“Curse, bless me now with your fierce tears, I pray.” – Dylan Thomas
Death puts a real crimp in your day. The other night, my wife and I were watching that noir-ish chestnut The Big Heat. The plot hinges on the murder of the wife of Glen Ford’s ace detective hero. (It’s only a story, people!) Ford is left a fine, upstanding widower with a young daughter. While he pursues the case, his daughter is left with her doting aunt and uncle. Ohhh, and she’s told that her mother has just gone away on a trip up north. She should be back anytime. It is a luxury in this world to distance ourselves and our loved ones from death.
Fifty years after The Big Heat was released, we faced a similar dilemma of explaining death to our young child as we faced the loss of a close relative. Helping determine our approach was the fact that we assisted in providing end-of-life care. We sought advice from child-care workers, clerics, and many books. Older texts parroted the denials of death that were so odd in a generation that survived World War II (although maybe not). Contemporary books emphasize direct discussion of the facts of the end of life.
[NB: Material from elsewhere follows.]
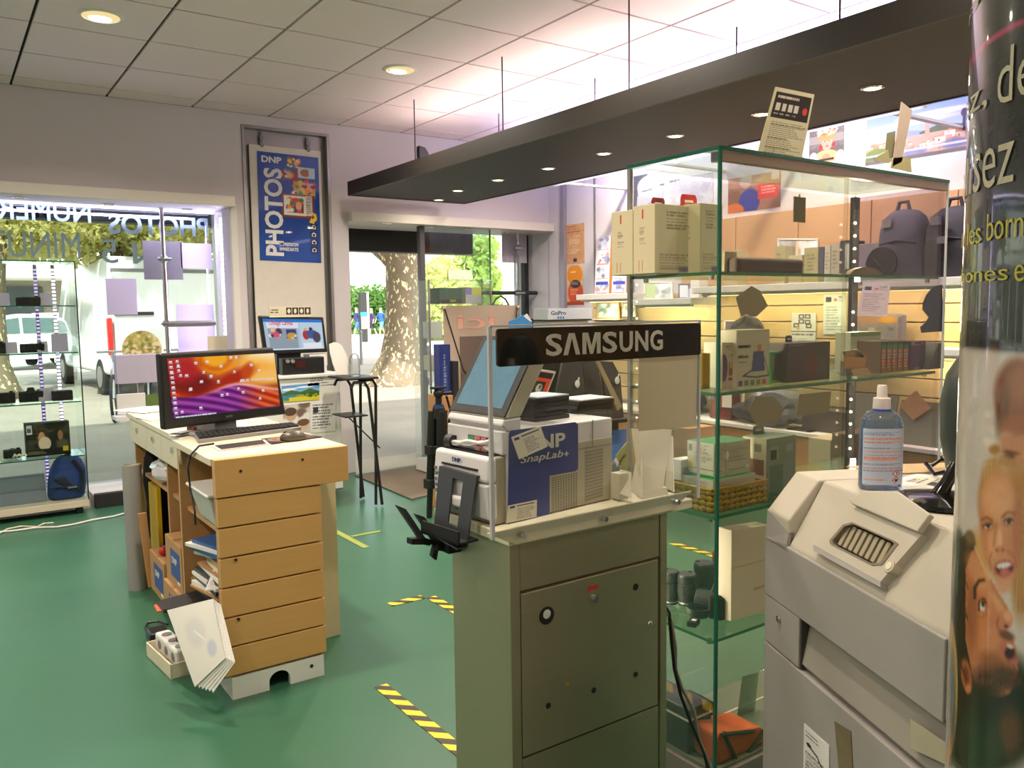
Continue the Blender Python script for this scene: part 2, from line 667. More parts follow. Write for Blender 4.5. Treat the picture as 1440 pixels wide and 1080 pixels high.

So, we grieved in front of our child. We talked about the life cycle (birth, maturity, reproduction, seniority, death) and how everyone does not live through all stages of the cycle. We talked about finding spiritual comfort where our hearts, minds, and souls allowed. In the end, I stood in the alcove of the funeral home, helping my son with his decision to visit the open casket in the next room. Later, we stepped outside and numbered our lost loved ones among the stars.